People learn new things and manage better when they recognize patterns. Consistency is key for these patterns to be recognized and learned by users. If similar-looking things do not produce a similar output, the user is bound to become frustrated. For example, if a website’s buttons are protruding boxes with labels on them, then all of the website’s buttons should look like that. Similarly, if a backward arrow denotes the back button, then it​ should not be changed to something else because that would be inconsistent with what the user has learned.

The human–computer interface can be described as the point of communication between the human user and the computer. The flow of information between the human and computer is defined as the loop of interaction. The loop of interaction has several aspects to it, including:

  • Visual Based: The visual-based human–computer interaction is probably the most widespread human–computer interaction (HCI) research area.
  • Audio Based: The audio-based interaction between a computer and a human is another important area of HCI systems. This area deals with information acquired by different audio signals.
  • Task environment: The conditions and goals set upon the user.
  • Machine environment: The computer’s environment is connected to, e.g., a laptop in a college student’s dorm room.
  • Areas of the interface: non-overlapping areas involve processes of the human and computer, not about their interaction. Meanwhile, the overlapping areas only concern themselves with the processes of their interaction.
  • Input flow: The flow of information begins in the task environment when the user has some tasks requiring using their computer.
  • Output: The flow of information that originates in the machine environment.
  • Feedback: Loops through the interface that evaluate, moderate, and confirm processes as they pass from the human through the interface to the computer and back.
  • Fit: This matches the computer design, the user, and the task to optimize the human resources needed to accomplish the task.

 

Human–computer interaction studies the ways in which humans make—or do not make—use of computational artifacts, systems, and infrastructures. Much of the research in this field seeks to improve the human–computer interaction by improving the usability of computer interfaces. How usability is to be precisely understood, how it relates to other social and cultural values, and when it is, and when it may not be a desirable property of computer interfaces is increasingly debated. Much of the research in the field of human–computer interaction takes an interest in:

  • Methods for designing new computer interfaces, thereby optimizing a design for a desired property such as learnability, findability, the efficiency of use.
  • Methods for implementing interfaces, e.g., by means of software libraries.
  • Methods for evaluating and comparing interfaces with respect to their usability and other desirable properties.
  • Methods for studying human–computer use and its sociocultural implications more broadly.
  • Methods for determining whether or not the user is human or computer.
  • Models and theories of human–computer use as well as conceptual frameworks for the design of computer interfaces, such as cognitivistuser models, Activity Theory, or ethnomethodological accounts of human–computer use.
  • Perspectives that critically reflect upon the values that underlie computational design, computer use, and HCI research practice.

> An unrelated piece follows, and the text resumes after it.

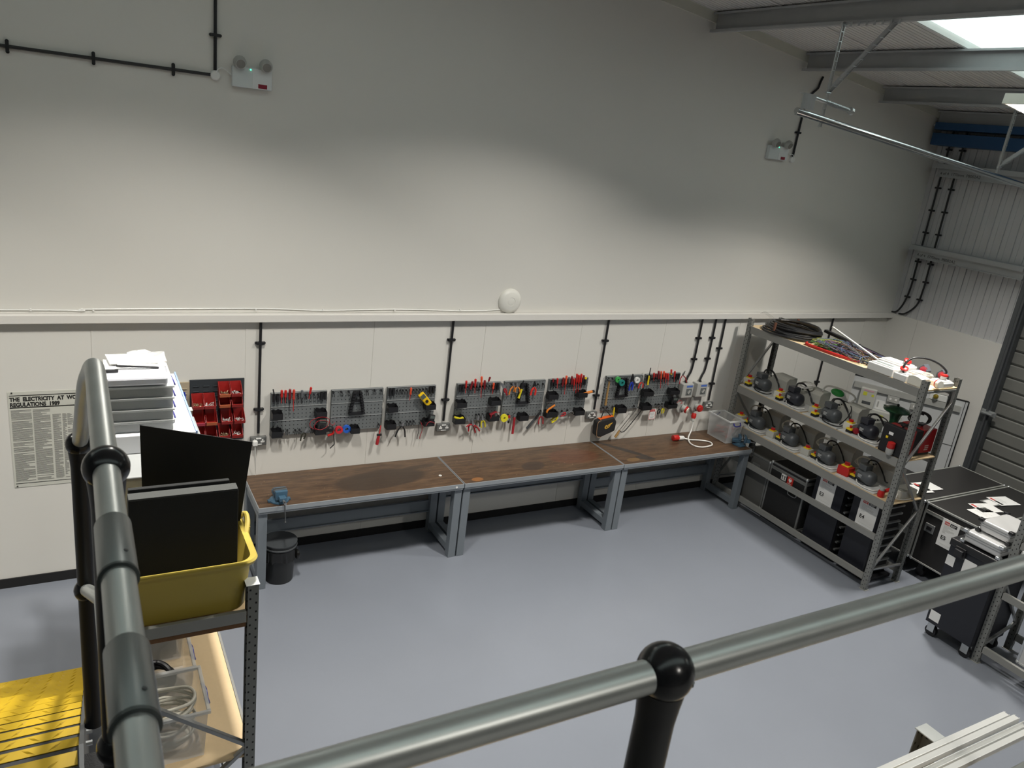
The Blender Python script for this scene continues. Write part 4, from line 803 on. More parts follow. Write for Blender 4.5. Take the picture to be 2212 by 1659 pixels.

Visions of what researchers in the field seek to achieve might vary. When pursuing a cognitivist perspective, researchers of HCI may seek to align computer interfaces with the mental model that humans have of their activities. When pursuing a post-cognitivist perspective, researchers of HCI may seek to align computer interfaces with existing social practices or existing sociocultural values.

Researchers in HCI are interested in developing design methodologies, experimenting with devices, prototyping software and hardware systems, exploring interaction paradigms, and developing models and theories of interaction.